2000’li yılların başında Fransa’da, Mısırlı Marksist düşünür Samir Amin’le konuşuyorduk. Ben ona ABD’nin Irak’a müdahalesine ilişkin bir soru sorduğumda, Saddam’ın Kuveyt’i işgali ile Kıbrıs’ı karşılaştırdı. Kuveyt halkı bütünüyle Arap’tı ve bu coğrafyanın sınırları sadece İngilizler tarafından çizilmiş cetvel çizgileriydi. Bu yüzden Türkiye’nin çoğunluğu Rum olan, Kıbrıs’ı işgal etmesine hiç ses çıkarmayan, batının, Saddam’a karşı doğrudan müdahalesinin ardında başka bir niyet vardı.

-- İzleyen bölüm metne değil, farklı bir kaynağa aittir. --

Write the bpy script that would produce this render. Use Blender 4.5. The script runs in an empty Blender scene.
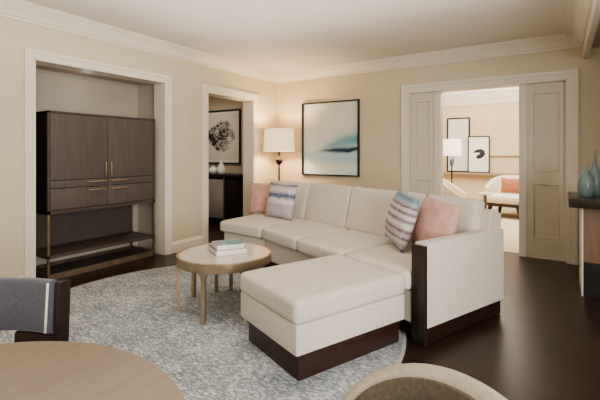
import bpy, bmesh, math, random
from mathutils import Vector, Matrix
random.seed(3)
sc = bpy.context.scene
COL = sc.collection
PI = math.pi
R = math.radians

# ------------------------------------------------------------------ materials
def lin(c):
    return tuple(((v/255)/12.92 if v/255 <= .04045 else ((v/255+.055)/1.055)**2.4) for v in c)

def base_mat(name, rgb, rough=.6, metal=0.0, spec=.5):
    m = bpy.data.materials.new(name); m.use_nodes = True
    b = m.node_tree.nodes['Principled BSDF']
    b.inputs['Base Color'].default_value = (*lin(rgb), 1)
    b.inputs['Roughness'].default_value = rough
    b.inputs['Metallic'].default_value = metal
    b.inputs['Specular IOR Level'].default_value = spec
    return m, m.node_tree, b

def node(nt, t, **kw):
    n = nt.nodes.new(t)
    for k, v in kw.items():
        if k in n.inputs: n.inputs[k].default_value = v
        else: setattr(n, k, v)
    return n

def ramp(nt, stops, interp='LINEAR'):
    n = nt.nodes.new('ShaderNodeValToRGB'); cr = n.color_ramp; cr.interpolation = interp
    while len(cr.elements) < len(stops): cr.elements.new(.5)
    for e, (p, c) in zip(cr.elements, stops):
        e.position = p; e.color = (*lin(c), 1)
    return n

def coords(nt, scale=(1, 1, 1), rot=(0, 0, 0), kind='Object'):
    tc = nt.nodes.new('ShaderNodeTexCoord'); mp = nt.nodes.new('ShaderNodeMapping')
    mp.inputs['Scale'].default_value = scale; mp.inputs['Rotation'].default_value = rot
    nt.links.new(tc.outputs[kind], mp.inputs['Vector'])
    return mp.outputs['Vector']

def bump(nt, b, src, strength=.2, dist=.002):
    n = nt.nodes.new('ShaderNodeBump'); n.inputs['Strength'].default_value = strength; n.inputs['Distance'].default_value = dist
    nt.links.new(src, n.inputs['Height']); nt.links.new(n.outputs['Normal'], b.inputs['Normal'])

def noisy(name, c1, c2, scale=8, rough=.6, vec_scale=(1, 1, 1), detail=4, bumps=0, bscale=None, metal=0, spec=.5, rot=(0, 0, 0), sheen=0):
    m, nt, b = base_mat(name, c1, rough, metal, spec)
    v = coords(nt, vec_scale, rot)
    n = node(nt, 'ShaderNodeTexNoise', Scale=scale, Detail=detail); nt.links.new(v, n.inputs['Vector'])
    r = ramp(nt, [(.3, c1), (.7, c2)]); nt.links.new(n.outputs['Fac'], r.inputs['Fac'])
    nt.links.new(r.outputs['Color'], b.inputs['Base Color'])
    if bumps:
        n2 = node(nt, 'ShaderNodeTexNoise', Scale=bscale or scale*4, Detail=3); nt.links.new(v, n2.inputs['Vector'])
        bump(nt, b, n2.outputs['Fac'], bumps)
    if sheen: b.inputs['Sheen Weight'].default_value = sheen
    return m

def wood(name, c1, c2, rough=.4, axis='x', scale=6, spec=.5):
    s = {'x': (1, 14, 14), 'y': (14, 1, 14), 'z': (14, 14, 1)}[axis]
    return noisy(name, c1, c2, scale, rough, s, 5, .06, None, 0, spec)

M = {}
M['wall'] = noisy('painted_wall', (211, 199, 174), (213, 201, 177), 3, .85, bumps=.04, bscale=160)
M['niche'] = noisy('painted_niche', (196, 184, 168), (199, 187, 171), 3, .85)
M['hall'] = noisy('painted_hall', (190, 172, 150), (194, 176, 154), 3, .85)
M['farwall'] = noisy('far_wallcovering', (214, 192, 162), (219, 198, 168), 3, .85)
M['ceiling'] = noisy('painted_ceiling', (230, 224, 215), (232, 226, 217), 2, .9)
M['trim'] = noisy('painted_trim', (230, 221, 204), (232, 223, 207), 4, .45)
M['door'] = noisy('painted_door', (222, 212, 194), (224, 214, 196), 4, .45)
M['linen'] = noisy('cream_linen', (217, 208, 196), (203, 194, 181), 60, .9, bumps=.3, bscale=260, sheen=.15)
M['piping'] = noisy('pale_piping', (222, 214, 200), (214, 205, 190), 60, .85)
M['walnut'] = wood('dark_walnut', (52, 33, 27), (38, 24, 20), .35, 'x', 3)
M['plinth'] = wood('plinth_wood', (64, 40, 32), (46, 28, 23), .35, 'x', 3)
M['post'] = wood('post_wood', (54, 43, 38), (42, 32, 28), .35, 'z', 3)
M['cab'] = wood('taupe_oak', (98, 87, 82), (86, 76, 71), .5, 'z', 3)
M['cabdark'] = wood('dark_taupe_oak', (88, 76, 70), (74, 63, 58), .45, 'y', 3)
M['cabside'] = wood('cabinet_side', (38, 30, 27), (28, 22, 20), .55, 'z', 3)
M['bronze'] = noisy('bronze_frame', (132, 114, 96), (112, 96, 80), 12, .45, metal=.4)
M['brass'] = noisy('brushed_brass', (208, 188, 158), (192, 170, 140), 20, .35, metal=.9)
M['gold'] = noisy('champagne_gold', (186, 166, 144), (166, 146, 124), 9, .34, metal=.75)
M['tabletop'] = noisy('stone_top', (216, 207, 195), (202, 191, 177), 5, .12, detail=6)
M['dtable'] = wood('ash_veneer', (154, 137, 120), (145, 128, 112), .42, 'y', 4)
M['pink'] = noisy('pink_velvet', (210, 168, 154), (194, 150, 137), 14, .85, bumps=.15, bscale=60, sheen=.3)
M['bluepad'] = noisy('slate_upholstery', (88, 86, 95), (77, 75, 83), 70, .6, bumps=.15, bscale=200, sheen=.3)
M['tan'] = noisy('tan_weave', (116, 105, 90), (97, 87, 73), 90, .85, bumps=.35, bscale=150)
M['cream'] = noisy('cream_boucle', (226, 214, 196), (214, 202, 184), 50, .9, bumps=.3, bscale=140)
M['border'] = noisy('chair_border_linen', (200, 190, 174), (186, 175, 158), 60, .9, bumps=.25, bscale=200)
M['black'] = noisy('black_frame', (40, 33, 30), (30, 25, 23), 10, .45)
M['darkmetal'] = noisy('bronze_lamp_metal', (50, 41, 35), (40, 33, 29), 10, .4, metal=.3)
M['mat'] = noisy('mat_board', (226, 219, 206), (222, 215, 202), 4, .8)
M['paper'] = noisy('white_paper', (238, 236, 230), (232, 230, 224), 6, .7)
M['ink'] = noisy('black_ink', (40, 38, 40), (60, 58, 60), 20, .7)
M['teal'] = noisy('teal_glaze', (128, 146, 144), (112, 132, 131), 6, .3)
M['white'] = noisy('white_ceramic', (230, 226, 218), (224, 220, 212), 6, .3)
M['cover1'] = noisy('lilac_cover', (196, 193, 204), (150, 150, 166), 9, .35)
M['cover2'] = noisy('charcoal_cover', (150, 146, 146), (120, 116, 116), 9, .4)
M['cover3'] = noisy('teal_cover', (128, 176, 170), (104, 150, 148), 9, .35)
M['pages'] = noisy('page_block', (238, 236, 234), (214, 212, 212), 30, .8, (1, 1, 30))
M['orange'] = noisy('coral_fabric', (176, 118, 94), (160, 104, 80), 20, .85)
M['farlegs'] = noisy('dark_leg_wood', (62, 44, 36), (48, 34, 28), 10, .4)
M['farrug'] = noisy('beige_carpet', (214, 200, 174), (202, 187, 160), 9, .95)
M['bluebase'] = noisy('blue_glaze', (112, 134, 164), (70, 84, 108), 8, .3)
M['oakpanel'] = wood('oak_panel', (150, 124, 104), (134, 110, 92), .5, 'z', 3)
M['hallpanel'] = noisy('grey_glazed_panel', (168, 160, 152), (150, 142, 136), 3, .18)
M['stone_edge'] = noisy('dark_counter', (62, 54, 46), (48, 42, 36), 9, .3)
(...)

-Kıbrıslı Türklerin, hatta daha sonra adaya yerleştirilen Türklerin ne kadarının kurtarıcı (!) Türkiye’yi kendi topraklarında istedikleri de kuşkusuz ayrı bir konudur.-

Uluslararası hukuk anlamında, Saddam’ın Kuveyt’i işgalinden hiçbir farkı yoktur, Kıbrıs’a müdahalenin. Bu yüzden bu ‘çözümsüzlük çözümdür’ halinin, iç politikada son çözüm olarak masaya yatırılması, iktidarın istediği birçok şeyi riske sokabilir.

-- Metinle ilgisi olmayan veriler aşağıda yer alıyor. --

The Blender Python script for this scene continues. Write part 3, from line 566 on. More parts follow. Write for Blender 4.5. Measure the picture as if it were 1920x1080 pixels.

Kendi ceza sahanızda oyunu kabul ederseniz, her an gol yiyebilirsiniz yani.   

Aynı zamanda Maraş’ın çok küçük bir bölümü de olsa, açılacak olması, tam olarak bir hilal uğruna yarab ne güneşler batıyor halidir. Arkasında BM kararları olan bir bölgenin, İsrailvari bir biçimde açılması, belki bir kesimi iktidar lehine likidize edebilir ama uluslararası politika, bir yandan her şeyi yapabileceğiniz ama öte yandan hiçbir şey yapamayacağınız bir şeydir. Yani ‘size hiçbir borcu ödemeyeceğim’ diyebilirsiniz ya da Süleyman Demirel’in dediği gibi ‘hiçbir ülkeye haciz gelmez’ ama bu durumda, alacaklarınızı unutun ve daha büyüğü mesela kredi gelmesi umudunuzu da unutun.

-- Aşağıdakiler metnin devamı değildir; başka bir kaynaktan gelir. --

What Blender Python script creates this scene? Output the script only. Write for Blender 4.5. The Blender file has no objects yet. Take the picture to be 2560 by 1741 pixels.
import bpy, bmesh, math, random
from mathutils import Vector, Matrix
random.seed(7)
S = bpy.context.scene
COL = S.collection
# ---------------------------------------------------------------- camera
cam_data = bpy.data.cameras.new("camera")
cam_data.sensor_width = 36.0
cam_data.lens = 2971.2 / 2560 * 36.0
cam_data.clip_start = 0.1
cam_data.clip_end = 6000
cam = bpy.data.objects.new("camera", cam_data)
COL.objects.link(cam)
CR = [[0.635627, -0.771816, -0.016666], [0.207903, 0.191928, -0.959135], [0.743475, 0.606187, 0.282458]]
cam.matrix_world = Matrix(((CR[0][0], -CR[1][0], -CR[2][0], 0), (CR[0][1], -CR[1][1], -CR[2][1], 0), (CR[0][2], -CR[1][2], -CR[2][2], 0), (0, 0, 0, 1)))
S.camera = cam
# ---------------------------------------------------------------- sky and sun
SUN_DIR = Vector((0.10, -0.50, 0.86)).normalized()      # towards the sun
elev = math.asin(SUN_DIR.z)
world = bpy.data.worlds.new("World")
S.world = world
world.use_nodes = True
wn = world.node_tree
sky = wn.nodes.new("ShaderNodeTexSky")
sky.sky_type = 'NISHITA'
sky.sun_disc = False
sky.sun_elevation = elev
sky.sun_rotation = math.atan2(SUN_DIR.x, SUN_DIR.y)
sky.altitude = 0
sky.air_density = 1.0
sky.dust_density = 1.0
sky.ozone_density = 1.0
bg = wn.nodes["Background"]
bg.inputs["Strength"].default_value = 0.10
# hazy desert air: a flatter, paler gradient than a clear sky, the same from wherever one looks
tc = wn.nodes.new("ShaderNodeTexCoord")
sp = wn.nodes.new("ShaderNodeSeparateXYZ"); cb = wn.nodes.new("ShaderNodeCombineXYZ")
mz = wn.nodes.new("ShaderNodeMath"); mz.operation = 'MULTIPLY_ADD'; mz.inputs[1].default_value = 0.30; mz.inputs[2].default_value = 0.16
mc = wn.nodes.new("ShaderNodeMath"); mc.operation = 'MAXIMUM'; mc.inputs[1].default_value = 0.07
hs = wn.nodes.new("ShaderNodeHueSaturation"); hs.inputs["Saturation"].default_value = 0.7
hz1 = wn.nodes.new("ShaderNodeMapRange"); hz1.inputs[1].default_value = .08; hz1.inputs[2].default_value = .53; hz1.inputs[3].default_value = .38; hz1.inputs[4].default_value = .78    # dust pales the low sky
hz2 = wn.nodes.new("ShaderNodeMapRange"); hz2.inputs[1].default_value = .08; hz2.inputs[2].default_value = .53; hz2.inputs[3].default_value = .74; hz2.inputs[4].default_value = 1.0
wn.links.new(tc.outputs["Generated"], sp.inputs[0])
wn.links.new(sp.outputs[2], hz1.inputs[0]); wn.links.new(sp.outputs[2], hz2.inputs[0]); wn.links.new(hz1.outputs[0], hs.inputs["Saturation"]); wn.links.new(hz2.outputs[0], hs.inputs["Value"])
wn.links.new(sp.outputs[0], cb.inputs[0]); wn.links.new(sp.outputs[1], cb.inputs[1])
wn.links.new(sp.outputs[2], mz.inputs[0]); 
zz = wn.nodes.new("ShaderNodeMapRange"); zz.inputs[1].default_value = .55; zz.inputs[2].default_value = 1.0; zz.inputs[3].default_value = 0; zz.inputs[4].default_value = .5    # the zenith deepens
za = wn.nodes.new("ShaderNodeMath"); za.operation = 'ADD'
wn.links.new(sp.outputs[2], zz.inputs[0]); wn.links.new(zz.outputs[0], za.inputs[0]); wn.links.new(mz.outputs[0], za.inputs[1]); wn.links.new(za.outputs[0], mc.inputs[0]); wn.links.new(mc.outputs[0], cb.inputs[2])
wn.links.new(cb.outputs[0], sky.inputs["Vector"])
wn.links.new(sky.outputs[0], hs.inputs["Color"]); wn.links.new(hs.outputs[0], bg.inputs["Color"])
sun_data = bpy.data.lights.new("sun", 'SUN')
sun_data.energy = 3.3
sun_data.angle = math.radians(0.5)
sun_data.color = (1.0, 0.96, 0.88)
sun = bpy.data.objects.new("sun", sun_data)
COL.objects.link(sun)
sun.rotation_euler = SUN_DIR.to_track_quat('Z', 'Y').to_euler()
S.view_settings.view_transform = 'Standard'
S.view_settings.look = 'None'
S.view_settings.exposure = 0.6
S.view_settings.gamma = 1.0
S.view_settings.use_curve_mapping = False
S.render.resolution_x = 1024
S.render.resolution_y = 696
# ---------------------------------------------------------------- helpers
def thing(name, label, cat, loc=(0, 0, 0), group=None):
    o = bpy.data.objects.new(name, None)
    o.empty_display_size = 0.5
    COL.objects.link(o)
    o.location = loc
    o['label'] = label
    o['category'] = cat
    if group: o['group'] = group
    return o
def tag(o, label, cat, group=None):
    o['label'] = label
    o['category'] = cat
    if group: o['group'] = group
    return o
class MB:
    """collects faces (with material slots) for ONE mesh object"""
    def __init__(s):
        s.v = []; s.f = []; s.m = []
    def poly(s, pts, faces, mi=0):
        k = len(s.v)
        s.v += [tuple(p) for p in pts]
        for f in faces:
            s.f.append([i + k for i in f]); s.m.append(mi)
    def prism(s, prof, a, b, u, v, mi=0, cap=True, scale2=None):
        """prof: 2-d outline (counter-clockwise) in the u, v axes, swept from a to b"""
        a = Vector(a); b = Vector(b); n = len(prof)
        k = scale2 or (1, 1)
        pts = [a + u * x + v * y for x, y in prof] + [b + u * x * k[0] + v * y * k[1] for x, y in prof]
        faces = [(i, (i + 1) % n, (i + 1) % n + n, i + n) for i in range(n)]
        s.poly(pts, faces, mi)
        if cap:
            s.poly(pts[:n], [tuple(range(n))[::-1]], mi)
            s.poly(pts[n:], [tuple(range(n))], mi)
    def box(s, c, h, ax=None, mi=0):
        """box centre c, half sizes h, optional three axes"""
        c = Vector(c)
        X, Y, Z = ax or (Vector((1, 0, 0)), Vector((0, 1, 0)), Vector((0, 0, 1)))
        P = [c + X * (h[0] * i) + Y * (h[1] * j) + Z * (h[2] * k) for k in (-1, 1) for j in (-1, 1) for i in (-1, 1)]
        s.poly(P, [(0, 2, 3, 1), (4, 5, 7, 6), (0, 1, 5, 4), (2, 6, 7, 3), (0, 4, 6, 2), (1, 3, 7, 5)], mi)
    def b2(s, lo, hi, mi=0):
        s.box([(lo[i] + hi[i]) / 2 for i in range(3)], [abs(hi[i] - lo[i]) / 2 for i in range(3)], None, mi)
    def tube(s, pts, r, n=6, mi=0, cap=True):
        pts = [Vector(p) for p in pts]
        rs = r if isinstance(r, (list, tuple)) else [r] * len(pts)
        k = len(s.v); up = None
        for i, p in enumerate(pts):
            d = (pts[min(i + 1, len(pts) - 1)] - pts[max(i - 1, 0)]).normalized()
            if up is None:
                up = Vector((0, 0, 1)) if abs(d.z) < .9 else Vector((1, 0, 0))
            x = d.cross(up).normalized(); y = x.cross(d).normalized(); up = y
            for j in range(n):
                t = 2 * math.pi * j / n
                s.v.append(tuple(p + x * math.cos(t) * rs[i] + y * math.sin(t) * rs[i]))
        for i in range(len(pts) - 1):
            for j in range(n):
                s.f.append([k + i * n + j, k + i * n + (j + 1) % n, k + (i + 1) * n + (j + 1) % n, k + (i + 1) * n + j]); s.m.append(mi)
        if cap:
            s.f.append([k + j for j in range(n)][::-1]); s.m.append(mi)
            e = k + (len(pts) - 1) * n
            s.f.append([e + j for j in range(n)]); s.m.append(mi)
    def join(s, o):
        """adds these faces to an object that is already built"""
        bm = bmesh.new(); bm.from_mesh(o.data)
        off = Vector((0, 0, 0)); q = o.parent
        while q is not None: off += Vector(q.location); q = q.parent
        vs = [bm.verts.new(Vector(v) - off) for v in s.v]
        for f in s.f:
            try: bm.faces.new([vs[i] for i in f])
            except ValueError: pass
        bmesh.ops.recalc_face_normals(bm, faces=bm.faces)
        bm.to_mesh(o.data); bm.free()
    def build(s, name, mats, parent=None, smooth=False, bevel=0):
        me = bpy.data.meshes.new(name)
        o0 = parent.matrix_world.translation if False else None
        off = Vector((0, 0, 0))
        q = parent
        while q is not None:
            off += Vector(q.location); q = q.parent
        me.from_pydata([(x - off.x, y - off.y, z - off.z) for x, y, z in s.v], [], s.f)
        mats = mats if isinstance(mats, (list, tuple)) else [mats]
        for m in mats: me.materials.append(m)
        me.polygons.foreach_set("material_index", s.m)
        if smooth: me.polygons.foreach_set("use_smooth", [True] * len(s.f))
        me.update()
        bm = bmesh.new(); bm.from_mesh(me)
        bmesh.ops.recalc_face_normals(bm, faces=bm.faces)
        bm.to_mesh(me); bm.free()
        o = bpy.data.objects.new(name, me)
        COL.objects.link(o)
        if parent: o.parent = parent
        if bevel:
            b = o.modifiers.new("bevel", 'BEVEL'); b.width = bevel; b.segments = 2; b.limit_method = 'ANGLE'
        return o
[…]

Bir yap boz oyununa dönen, dış politikanın, yeni parçası Kıbrıs, iktidarı bu sıkıştığı yerden çıkarabilecek mi, hiç sanmıyorum. Adalar her zaman dış politikada, cürümlerinden fazla yer yakarlar.

Ve unutulan şudur ki eğer son kozlarınızı da oynarsanız, geriye aşağı atılacak, sizden başka bir şey kalmaz.